Il aura fallu trois années et quelques projets intermédiaires où sa présence est plus que notable pour qu’Open Mike Eagle, le MC de L.A. (transfuge de Chicago), ne propose au Monde sa dernière réalisation avec Brick Body Kids Still Daydream. À l’image de son auteur, voici un projet pétri d’introspection et de beats mesurés. Faisons chemin ensemble.
Douze tracks et un peu moins de 40 minutes ne suffiront jamais à définir la complexité de l’âme d’un artiste. Et cette remarque est d’autant plus valable que celle d’Open Mike Eagle est nourrie de contrastes, de nuances, d’entendus et de contradictions. Comme les nôtres en somme. Bon. Il n’est pourtant pas si fréquent, peut être encore moins dans le rap, qu’un artiste prête la sienne aux yeux et aux oreilles forcément critiques du public. L’audace qui drive cette démarche est pourtant le fil conducteur de sa carrière, son seul moyen de procéder. Ou plutôt la raison de son art. Et son album, en témoin, est un projet dont le sentiment dominant pourrait être la nostalgie.

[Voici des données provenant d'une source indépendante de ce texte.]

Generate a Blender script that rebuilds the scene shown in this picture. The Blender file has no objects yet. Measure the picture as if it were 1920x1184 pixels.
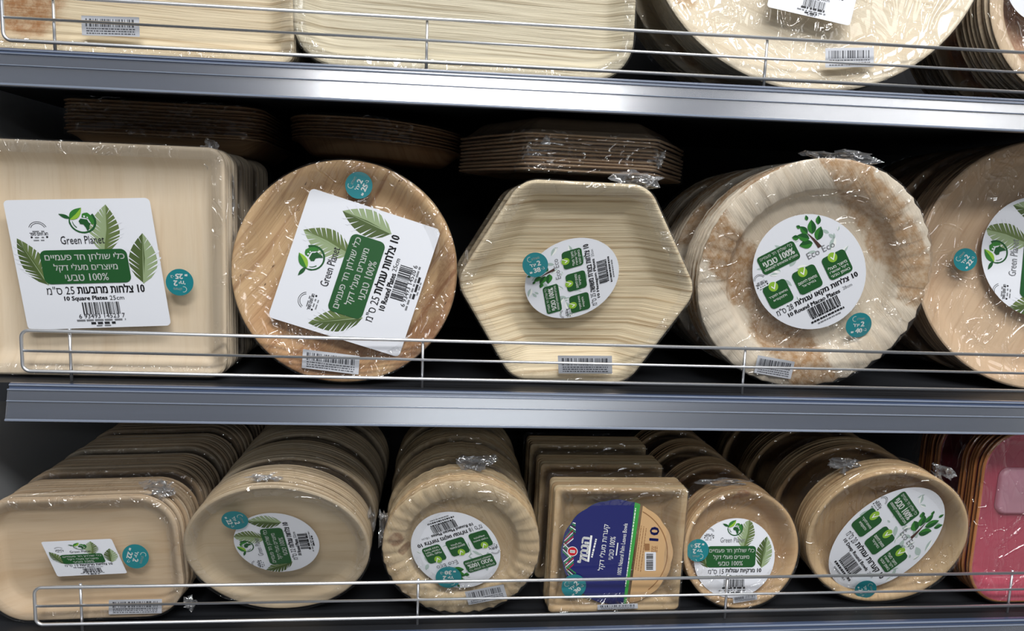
import bpy, bmesh, math, random
import numpy as np
from mathutils import Vector, Matrix, noise
from mathutils.geometry import delaunay_2d_cdt

random.seed(7)
D = math.pi / 180
SC = bpy.context.scene
COL = SC.collection
ZO = 1.15                       # height of the middle shelf above the floor

# ------------------------------------------------------------------ camera
cd = bpy.data.cameras.new('camera')
cd.sensor_width = 36.0
cd.lens = 1400.0 / 1920.0 * 36.0
cd.clip_start = 0.02
cam = bpy.data.objects.new('camera', cd)
COL.objects.link(cam)
RIGHT = Vector((0.9945708, -0.0979311, 0.0351912))
UP = Vector((-0.0218907, 0.1337145, 0.9907781))
FWD = Vector((0.1017335, 0.9861693, -0.1308447))
m = Matrix((RIGHT, UP, -FWD)).transposed().to_4x4()
m.translation = Vector((0.383276, -0.816344, 0.178876 + ZO))
cam.matrix_world = m
SC.camera = cam

# ------------------------------------------------------------------ view, world, lights
SC.view_settings.view_transform = 'Standard'
SC.view_settings.look = 'None'
SC.view_settings.exposure = 0.0
SC.view_settings.gamma = 1.0
SC.view_settings.use_curve_mapping = False
SC.cycles.max_bounces = 8
SC.cycles.transparent_max_bounces = 40
SC.cycles.caustics_reflective = False
SC.cycles.caustics_refractive = False
W = bpy.data.worlds.new('store_ambient')
SC.world = W
W.use_nodes = True
W.node_tree.nodes['Background'].inputs[0].default_value = (0.80, 0.88, 1.0, 1)
W.node_tree.nodes['Background'].inputs[1].default_value = 0.09


def area(name, loc, size, power, col=(1, 1, 1), aim=None):
    l = bpy.data.lights.new(name, 'AREA')
    l.shape = 'RECTANGLE'
    l.size, l.size_y = size
    l.energy = power
    l.color = col
    o = bpy.data.objects.new(name, l)
    COL.objects.link(o)
    o.location = loc
    if aim is not None:
        o.rotation_euler = (Vector(aim) - Vector(loc)).to_track_quat('-Z', 'Y').to_euler()
    return o


area('ceiling_or_fill_lamp', (0.50, -1.85, 2.80), (1.0, 0.45), 40, (1.0, 0.99, 0.98))
area('ceiling_or_fill_lamp', (2.5, -1.95, 2.80), (1.7, 0.9), 18, (1.0, 0.99, 0.98))
area('ceiling_or_fill_lamp', (0.9, -0.95, 2.80), (1.6, 0.3), 32, (1.0, 0.99, 0.98))  # added fill light, set where the price rails do not mirror it
area('ceiling_or_fill_lamp', (1.2, -5.2, 2.80), (2.4, 0.6), 46, (0.96, 0.98, 1.0))
area('ceiling_or_fill_lamp', (1.0, -8.2, 2.80), (2.6, 0.9), 150, (0.93, 0.97, 1.0))
area('ceiling_or_fill_lamp', (-1.8, -3.4, 2.80), (0.8, 0.5), 16, (0.98, 0.99, 1.0))


# ------------------------------------------------------------------ materials
def lin(c):
    c = c / 255.0
    return c / 12.92 if c <= 0.04045 else ((c + 0.055) / 1.055) ** 2.4


def rgb(r, g, b):
    return (lin(r), lin(g), lin(b), 1.0)


class NT:
    def __init__(self, name):
        self.m = bpy.data.materials.new(name)
        self.m.use_nodes = True
        self.t = self.m.node_tree
        self.t.nodes.clear()
        self.out = self.t.nodes.new('ShaderNodeOutputMaterial')

    def n(self, typ, ins=None, **kw):
        nd = self.t.nodes.new('ShaderNode' + typ)
        for k, v in kw.items():
            setattr(nd, k, v)
        for k, v in (ins or {}).items():
            if isinstance(v, bpy.types.NodeSocket):
                self.t.links.new(v, nd.inputs[k])
            else:
                nd.inputs[k].default_value = v
        return nd

    def math(self, op, a, b=None, c=None, clamp=False):
        ins = {0: a}
        if b is not None:
            ins[1] = b
        if c is not None:
            ins[2] = c
        return self.n('Math', ins, operation=op, use_clamp=clamp).outputs[0]

    def ss(self, x, lo, hi):
        return self.n('MapRange', {0: x, 1: lo, 2: hi, 3: 0.0, 4: 1.0}, interpolation_type='SMOOTHSTEP').outputs[0]

    def mix(self, f, a, b):
        nd = self.n('Mix', {0: f, 6: a, 7: b}, data_type='RGBA')
        return nd.outputs[2]

    def done(self, sh):
        self.t.links.new(sh, self.out.inputs[0])
        return self.m


def flat(name, col, rough=0.5, metal=0.0, spec=0.4, coat=0.0):
    N = NT(name)
    b = N.n('BsdfPrincipled', {'Base Color': col, 'Roughness': rough, 'Metallic': metal,
                               'Specular IOR Level': spec, 'Coat Weight': coat, 'Coat Roughness': 0.1})
    return N.done(b.outputs[0])


def palm(name, base, dark, tan, ang=0, streak=0.5, broad=0.4, spots=0.1, grooves=0.5, bands=(), blobs=(), vary=0.5, across=150, rough=0.6, wavy=0.012):
    """Pressed palm leaf: long fibres along ang (degrees in the plate's own plane), cloudy tan patches, brown specks."""
    N = NT(name)
    tc = N.n('TexCoord').outputs['Object']
    rnd = N.n('ObjectInfo').outputs['Random']
    off = N.n('VectorMath', {0: (3.1, 1.7, 0.9), 'Scale': rnd}, operation='SCALE').outputs[0]
    rot = N.n('VectorRotate', {'Vector': tc, 'Angle': -ang * D}, rotation_type='Z_AXIS').outputs[0]
    warp = N.n('TexNoise', {'Vector': rot, 'Scale': 9.0, 'Detail': 1.0}).outputs['Color']
    wv = N.n('VectorMath', {0: warp, 'Scale': wavy}, operation='SCALE').outputs[0]
    p0 = N.n('VectorMath', {0: rot, 1: wv}, operation='ADD').outputs[0]
    p = N.n('VectorMath', {0: p0, 1: off}, operation='ADD').outputs[0]

    def st(sx, sy, det=3.0, rg=0.6):
        v = N.n('VectorMath', {0: p, 1: (sx, sy, sx * 0.5)}, operation='MULTIPLY').outputs[0]
        return N.n('TexNoise', {'Vector': v, 'Scale': 1.0, 'Detail': det, 'Roughness': rg}).outputs['Fac']
    f1 = st(5.0, across)
    f2 = st(16.0, across * 4.0, 2.0)
    f3 = st(4.0, 14.0, 3.0, 0.55)
    sp = st(70.0, 170.0, 2.0)
    a1 = N.math('MULTIPLY', N.ss(f1, 0.46, 0.76), streak)
    col = N.mix(a1, base, dark)
    a3 = N.math('MULTIPLY', N.ss(f3, 0.45, 0.68), broad)
    col = N.mix(a3, col, tan)
    vr = N.math('MULTIPLY', rnd, vary)
    col = N.mix(N.math('MULTIPLY', vr, 0.6), col, tan)
    r2 = N.math('FRACT', N.math('MULTIPLY', rnd, 7.31))
    col = N.mix(N.math('MULTIPLY', N.math('MULTIPLY', r2, vary), 0.45), col, dark)
    fine = N.math('MULTIPLY', N.ss(f2, 0.5, 0.75), 0.22)
    col = N.mix(fine, col, dark)
    nb = N.n('TexNoise', {'Vector': tc, 'Scale': 26.0, 'Detail': 5.0, 'Roughness': 0.65}).outputs['Fac']
    nb2 = N.n('TexNoise', {'Vector': tc, 'Scale': 120.0, 'Detail': 4.0, 'Roughness': 0.7}).outputs['Fac']
    for (dx, dy, c, hw, bc, amt) in bands:
        d = N.n('VectorMath', {0: tc, 1: (dx, dy, 0)}, operation='DOT_PRODUCT').outputs['Value']
        d = N.math('ADD', N.math('SUBTRACT', d, c), N.math('MULTIPLY', N.math('SUBTRACT', nb, 0.5), 0.05))
        k = N.math('SUBTRACT', 1.0, N.ss(N.math('ABSOLUTE', d), hw * 0.75, hw * 1.15))
        k = N.math('MULTIPLY', k, N.math('MULTIPLY_ADD', N.ss(nb2, 0.3, 0.7), 0.5, 0.5))
        col = N.mix(N.math('MULTIPLY', k, amt), col, bc)
    for (bx, by, br, bc, amt) in blobs:
        d = N.n('VectorMath', {0: N.n('VectorMath', {0: tc, 1: (1, 1, 0)}, operation='MULTIPLY').outputs[0], 1: (bx, by, 0)}, operation='DISTANCE').outputs['Value']
        d = N.math('ADD', d, N.math('MULTIPLY', N.math('SUBTRACT', nb, 0.5), br * 0.5))
        k = N.math('SUBTRACT', 1.0, N.ss(d, br * 0.75, br * 1.1))
        col = N.mix(N.math('MULTIPLY', k, N.math('MULTIPLY_ADD', N.ss(nb2, 0.3, 0.7), 0.5 * amt, 0.5 * amt)), col, bc)
    sk = N.math('MULTIPLY', N.ss(sp, 0.68, 0.78), spots)
    col = N.mix(sk, col, rgb(84, 52, 28))
    hgt = N.math('ADD', N.math('MULTIPLY', f1, 1.0), N.math('MULTIPLY', f2, 0.5))
    bp = N.n('Bump', {'Strength': grooves, 'Distance': 0.0012, 'Height': hgt}).outputs[0]
    b = N.n('BsdfPrincipled', {'Base Color': col, 'Roughness': rough, 'Specular IOR Level': 0.28, 'Normal': bp})
    return N.done(b.outputs[0])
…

La nostalgie d’un âge perdu, d’une époque révolue où l’enfance taquinait l’innocence et imaginait que toutes choses étaient figées telles qu’elles étaient perçues. C’est justement en empruntant un ton enfantin qu’Open Mike Eagle déroule son discours et donne à cet opus une touche de poésie aussi élégante que cruelle.
Open Mike Eagle – (How Could Anybody) Feel At Home
Élégante parce que sa plume dessine avec fluidité les situations rencontrées et qu’elle décrit avec aisance et précision les ressentis qu’elles imposent. Cruelle parce que bien qu’énoncées par un enfant, les situations auxquelles cette communauté est confrontée sont extrêmement dures et sonnent surtout le glas d’une époque. Contre leur gré. Le thème n’est pas nouveau dans les arts littéraires comme peut l’être le rap, mais il est toujours délicat et déchirant de raconter la fin de l’enfance. Ce moment où il devient possible de raconter cet âge avec du recul. Qui signifie qu’il est révolu.

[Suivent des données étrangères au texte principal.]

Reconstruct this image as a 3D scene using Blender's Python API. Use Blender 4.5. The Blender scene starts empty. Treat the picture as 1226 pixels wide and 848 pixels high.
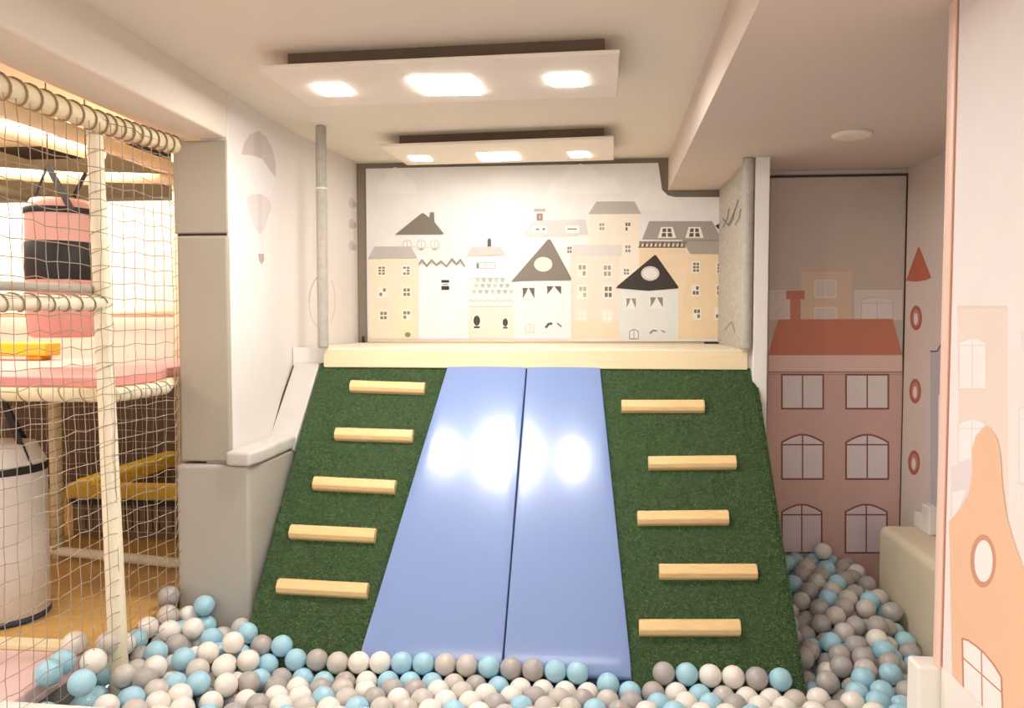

Ghetto children, making codewords
In the projects around the world
Ghetto children, fighting dragons
In the projects around the world […]« Daydreaming in the Projects »
Maintenant, comment décrire l’instrumentation de ce projet audacieux? D’abord en rassurant les éventuels sceptiques : il s’agit assurément de rap. La scansion des lyrics ne laisse aucun doute et les productions sont syncopées à souhait. Pourtant, elles sont aussi originales et ne devraient pas lancer les soirées les plus énervées que vous passerez. Enfin, il n’y a aucune critique dans ce constat et il est même logique : Open Mike Eagle propose un voyage, une réflexion. A travers ses morceaux, il construit un récit et convoque pour l’y aider ses acolytes les plus fidèles : Exile, Caleb Stone, Lo-Phi ou Has-Lo pour ne citer qu’eux.

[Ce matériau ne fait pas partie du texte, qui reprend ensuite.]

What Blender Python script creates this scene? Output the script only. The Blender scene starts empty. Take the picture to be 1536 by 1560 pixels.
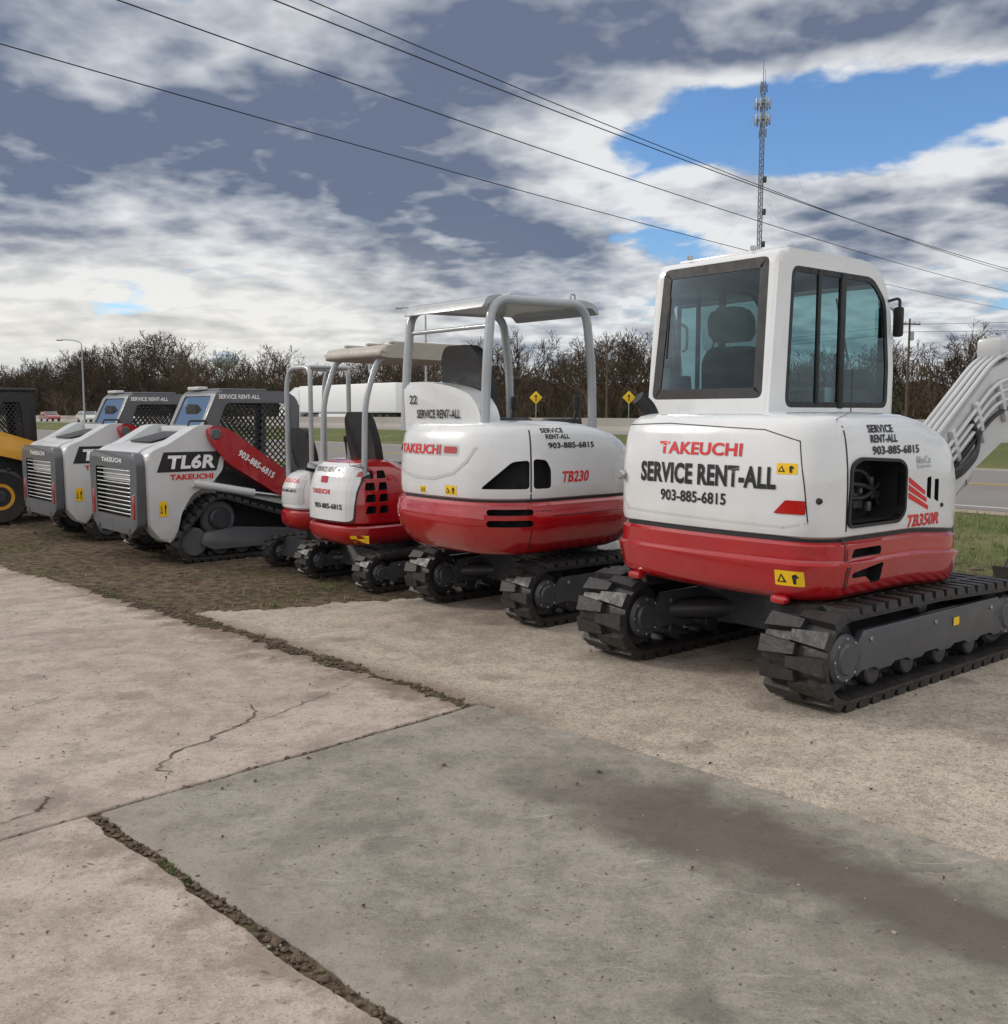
import bpy, bmesh, math, random
import numpy as np
from math import sin, cos, pi, sqrt, radians, atan2
from mathutils import Vector, Matrix, noise
from mathutils.bvhtree import BVHTree
random.seed(7); np.random.seed(7)
S = bpy.context.scene
COL = S.collection
V = Vector
# ------------------------------------------------------------ node helpers
def math_n(nt, op, a, b=None, c=None, clamp=False):
    n = nt.nodes.new('ShaderNodeMath'); n.operation = op; n.use_clamp = clamp
    for i, v in enumerate((a, b, c)):
        if v is None: continue
        if isinstance(v, (int, float)): n.inputs[i].default_value = v
        else: nt.links.new(v, n.inputs[i])
    return n.outputs[0]
def mixc(nt, f, a, b, mode='MIX'):
    n = nt.nodes.new('ShaderNodeMix'); n.data_type = 'RGBA'; n.blend_type = mode
    def s(i, v):
        if isinstance(v, (int, float)): n.inputs[i].default_value = v
        elif isinstance(v, tuple): n.inputs[i].default_value = (v[0], v[1], v[2], 1)
        else: nt.links.new(v, n.inputs[i])
    s(0, f); s(6, a); s(7, b)
    return n.outputs[2]
def noise_n(nt, vec, scale, detail=4, rough=.5, dist=0):
    n = nt.nodes.new('ShaderNodeTexNoise')
    n.inputs['Scale'].default_value = scale; n.inputs['Detail'].default_value = detail
    n.inputs['Roughness'].default_value = rough; n.inputs['Distortion'].default_value = dist
    if vec is not None: nt.links.new(vec, n.inputs['Vector'])
    return n.outputs[0]
def sstep(nt, v, lo, hi, a=0., b=1.):
    n = nt.nodes.new('ShaderNodeMapRange'); n.interpolation_type = 'SMOOTHSTEP'
    nt.links.new(v, n.inputs[0])
    for i, x in enumerate((lo, hi, a, b)): n.inputs[i+1].default_value = x
    return n.outputs[0]
def newmat(name):
    m = bpy.data.materials.new(name); m.use_nodes = True
    nt = m.node_tree; return m, nt, nt.nodes['Principled BSDF']
def bump_n(nt, h, strength, dist, prev=None):
    n = nt.nodes.new('ShaderNodeBump'); n.inputs['Strength'].default_value = strength
    n.inputs['Distance'].default_value = dist
    nt.links.new(h, n.inputs['Height'])
    if prev is not None: nt.links.new(prev, n.inputs['Normal'])
    return n.outputs[0]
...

Open Mike Eagle – « 95 Radios » feat. Has-Lo
Ce morceau, l’un des deux singles qui soutenait la sortie de ce projet (avec « Brick Body Complex »), illustre bien le ton, la nonchalance, les sentiments nobles qui font l’essence de cet opus.
A son image, Open Mike Eagle livre un album réfléchi, entier, avec une fibre artistique poussée à ses extrêmes, à la virgule près. Pour provoquer les sensibles, on parlerait de rap conscient. Sauf que cette fois, on ne fait pas seulement référence à son auteur, mais aussi à la manière dont l’oeuvre doit être consommée. Chacun fait comme il lui plait, bien entendu, mais en disant cela, nous soulignons qu’il s’agit d’un opus qu’on gagne à écouter avec attention. Les lyrics ont quelque chose à dire. Ça tombe bien, ils dessinent un récit. Qui, à coups de stylo enfantins, finit par écrire une histoire d’adultes, bien réelle où les sentiments humains n’ont pas leur poids face aux intérêts pécuniaires. Rien de nouveau sous le soleil. Sauf qu’ici, c’est bien dit.